I'm impressed by the size, quality and ease-of-use of this smartphone and it will definitely have a place in my pocket from now on.

Tuesday, December 27, 2011

Going solid state

I finally decide to invest in a Solid State Hard Drive or SSD and evaluate this technology and its prospects. As regular magnetic hard disk drive (HDD) prices have increased dramatically over the last couple of months, now seemed a good time to do so. I chose a relatively new Kingston 64GB V200 which closely approaches the £1 per Gigabyte limit. This has a modern controller that supports the future-proofing SATA III 6Gbps transfer speed and higher bandwidths for both read and write operations at an affordable and relatively low capacity level.

I considered testing it in three different environments; as a boot drive for a previous generation, fast quad core system; as a replacement drive for my DELL Vostro i5 Core laptop; and as a data drive for my gaming system.
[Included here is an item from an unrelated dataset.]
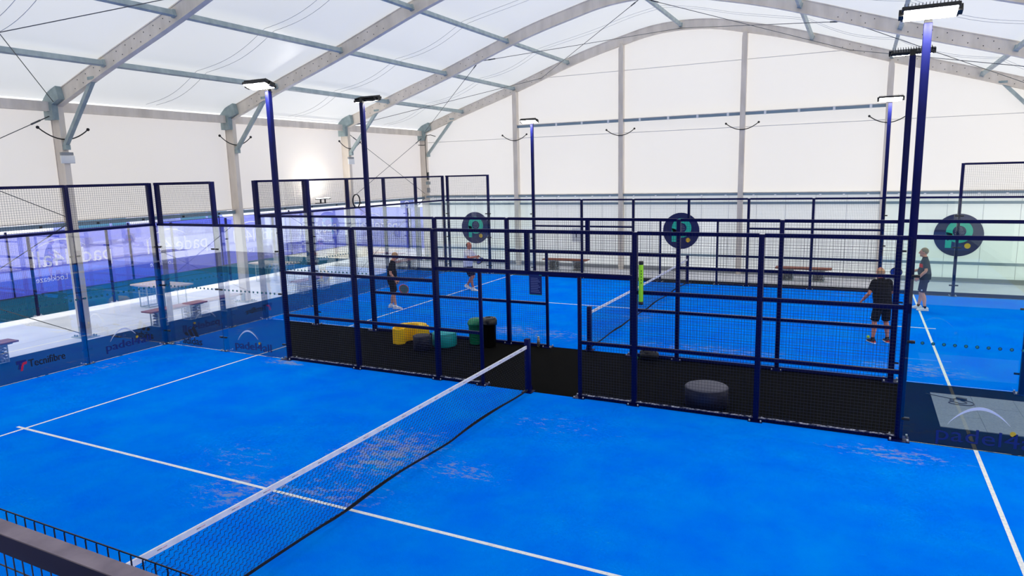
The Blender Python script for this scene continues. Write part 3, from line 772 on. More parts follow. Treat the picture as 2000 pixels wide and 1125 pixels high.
# panels are children so use local coordinates of their parent
wordmark(gC, frameT((-.54, -.009, .04), (1, 0, 0), (0, 0, 1)), 1.30, .28, M['decal_navy'], M['decal_white'])
wordmark(gB, frameT((-.62, -.009, .07), (1, 0, 0), (0, 0, 1)), 1.15, .24, M['decal_navy'], M['decal_white'])
wordmark(GP1, frameT((.009, -.58, .14), (0, 1, 0), (0, 0, 1)), 1.12, .24, M['decal_navy'], M['decal_white'])
T = frameT((.009, -.24, .27), (0, 1, 0), (0, 0, 1)); text('Tecnifibre', 'lettering', M['decal_black'], T, .74, .16, GT)
mb = MB(); T = frameT((.009, -.47, .25), (0, 1, 0), (0, 0, 1))
mb.prism([(0, .12), (.19, .17), (.19, .20), (0, .20)], T, .002, M['decal_navy']); mb.prism([(.02, .02), (.07, .02), (.10, .12), (.05, .14)], T, .002, M['decal_navy'])
mb.prism([(.06, -.02), (.10, -.02), (.13, .10), (.19, .11), (.20, .16), (.12, .15), (.08, .08)], T, .003, M['decal_red']); mb.build('emblem', M['decal_red'], GT)
T = frameT((-.44, -.009, .08), (1, 0, 0), (0, 0, 1)); text('adidas', 'lettering', M['decal_black'], T, .68, .18, gA)
mb = MB(); T = frameT((-.38, -.009, .29), (1, 0, 0), (0, 0, 1))
for (x0, w, h) in ((.06, .11, .085), (.24, .11, .17), (.42, .11, .26)):
    # slanted bars clipped by the base line
    mb.prism([(x0, 0), (x0+w, 0), (x0+w-h*.56, h), (x0-h*.72*.56, h*.72)], T, .002)
mb.build('striped_emblem', M['decal_black'], gA)

# ------------------------------------------------------------------ nets
def net(Y, label):
    t = thing('padel_net', (0, Y, 0), label, 'net')
    for y, w in ((.02, -1), (9.98, 1)):
        p = MB().bevbox((-.045, y-.05, .012), (.045, y+.05, 1.02), .005)
        p.box((-.10, y-.10, .012), (.10, y+.10, .024)); p.prism([(0, 0), (.12, 0), (0, .26)], frameT((-.01, y+w*.05, .02), (0, w, 0), (0, 0, 1)), .02)
        p.build('net_post', M['navy'], t)
    def top(y): return .90-.025*math.sin(PI*y/10)
    def bot(y): return .045+.05*math.sin(PI*y/10*1.0)*abs(math.sin(y*1.3)) + .01
    mb = MB(); s = .045; ys = [.09+i*s for i in range(int(9.82/s)+1)]; rows = 19; r = .0023
    for i, y in enumerate(ys):
        h0, h1 = bot(y), top(y)-.05; dz = (h1-h0)/rows
        for j in range(rows):
            z = h0+j*dz
            if (i+j) % 2 == 0:
                mb.tube([(0, y, z), (0, y, z+dz*1.0)], r, 3, None, False, False)
            if i+1 < len(ys):
                y2 = ys[i+1]; g0, g1 = bot(y2), top(y2)-.05; d2 = (g1-g0)/rows
                za = z+(dz if (i+j) % 2 == 0 else 0); zb = g0+j*d2+(0 if (i+j) % 2 == 0 else d2)
                za2 = z + (0 if (i+j) % 2 else dz); mb.tube([(0, y, za2), (0, y2, g0+j*d2+(d2 if (i+j) % 2 == 0 else 0)+( -.25*d2 if (i+j) % 2 == 0 else .25*d2))], r, 3, None, False, False)
    mb.build('netting', M['netblk'], t)
    hm = MB(); n = 60
    for i in range(n+1):
        y = .09+i*9.82/n; z = bot(y)
        for (dx, dz_) in ((-.005, -.004), (.005, -.004), (.005, .028), (-.005, .028)): hm.v.append((dx+.02*math.sin(y*2.1), y, z+dz_))
    for i in range(n):
        for j in range(4): hm.face([i*4+j, i*4+(j+1) % 4, i*4+4+(j+1) % 4, i*4+4+j])
    hm.build('bottom_hem', M['netblk'], t)
    b = MB(); n = 40
    for i in range(n+1):
        y = .06+i*(9.88/n); z = top(y)
        for (dx, dz_) in ((-.009, -.058), (.009, -.058), (.011, 0), (-.011, 0)): b.v.append((dx, y, z+dz_))
    for i in range(n):
        for j in range(4): b.face([i*4+j, i*4+(j+1) % 4, i*4+4+(j+1) % 4, i*4+4+j])
    band = b.build('white_band', M['netband'], t)
    mk = MB()
    for i in range(24):
        y = .5+i*.4; z = top(y)-.030
        mk.box((.0108, y-.05, z-.002), (.0118, y-.005, z+.008), M['print_grey']); mk.box((.0108, y, z-.002), (.0118, y+.045, z+.006), M['print_pink'])
    mk.build('band_print', M['print_pink'], band)['kind'] = 'stuff'
    c = MB().tube([(0, .09+i*9.8/30, bot(.09+i*9.8/30)) for i in range(31)], .007, 5); c.build('bottom_cord', M['netblk'], t)
net(0.0, 'black padel net with white top band stretched across the near court'); net(Y2, 'black padel net with white top band on the far court')

# ------------------------------------------------------------------ round logo discs on the back wall
def disc(x, label):
    t = thing('round_sign', (x, YG+.095, 1.61), label, 'sign')
    T = frameT((0, 0, 0), (1, 0, 0), (0, 0, 1)); n = 48; R_ = .72
    MB().prism([(R_*math.cos(2*PI*i/n), R_*math.sin(2*PI*i/n)) for i in range(n)], T, .012).build('disc', M['signnavy'], t)
    T2 = frameT((0, -.013, 0), (1, 0, 0), (0, 0, 1)); mb = MB()
    cx, cz, ro, ri = .02, .12, .385, .195
    for i in range(36):
        a, b = 2*PI*i/36, 2*PI*(i+1)/36
        mb.prism([(cx+ri*math.cos(a), cz+ri*math.sin(a)), (cx+ro*math.cos(a), cz+ro*math.sin(a)), (cx+ro*math.cos(b), cz+ro*math.sin(b)), (cx+ri*math.cos(b), cz+ri*math.sin(b))], T2, .004)
    mb.prism([(-.365, -.44), (-.19, -.44), (-.17, .05), (-.365, .10)], T2, .004)
    mb.build('letter_p', M['signteal'], t)
    h = MB()
    for i in range(-3, 4):
        for j in range(-3, 4):
            px, pz = cx+.02+i*.045+(j % 2)*.022, cz+.01+j*.04
            if math.hypot(px-cx, pz-cz) < .14: h.prism([(px-.009, pz-.003), (px+.009, pz-.003), (px+.009, pz+.003), (px-.009, pz+.003)], T2, .006)
    h.build('racket_dots', M['decal_white'], t)
    T3 = T2 @ Matrix.Translation((-.25, -.13, .004)) @ Matrix.Rotation(.72, 4, 'Z')
    MB().prism([(-.08, -.02), (.09, -.02), (.09, .02), (-.08, .02)], T3, .004).build('racket_handle', M['signnavy'], t)
    T4 = T2 @ Matrix.Translation((.28, -.36, 0)); MB().prism([(.09*math.cos(i*PI/10), .09*math.sin(i*PI/10)) for i in range(20)], T4, .004).build('ball_mark', M['signyel'], t)
disc(-10.35, 'round navy sign with turquoise letter P, left one, behind the man in white'); disc(-.95, 'round navy sign with turquoise letter P, middle of the back wall'); disc(8.36, 'round navy sign with turquoise letter P, right one, behind glass')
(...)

I installed Windows 7 on it in the first environment and though it improved boot times dramatically, though installing applications seemed a lot slower and general use about the same. This meant that I didn't replace the already fast 7,200rpm hard disk drive in my laptop because I didn't really see the point. It was fast enough and worked well already. Not worth the effort.

My gaming system already has 190GB used of the 500Gb system hard drive so the SSD wasn't going to replace that easily. I decided to add it as a game drive that I can fill at my leisure and will improve game start-up an level loading times. I'll report back on my findings.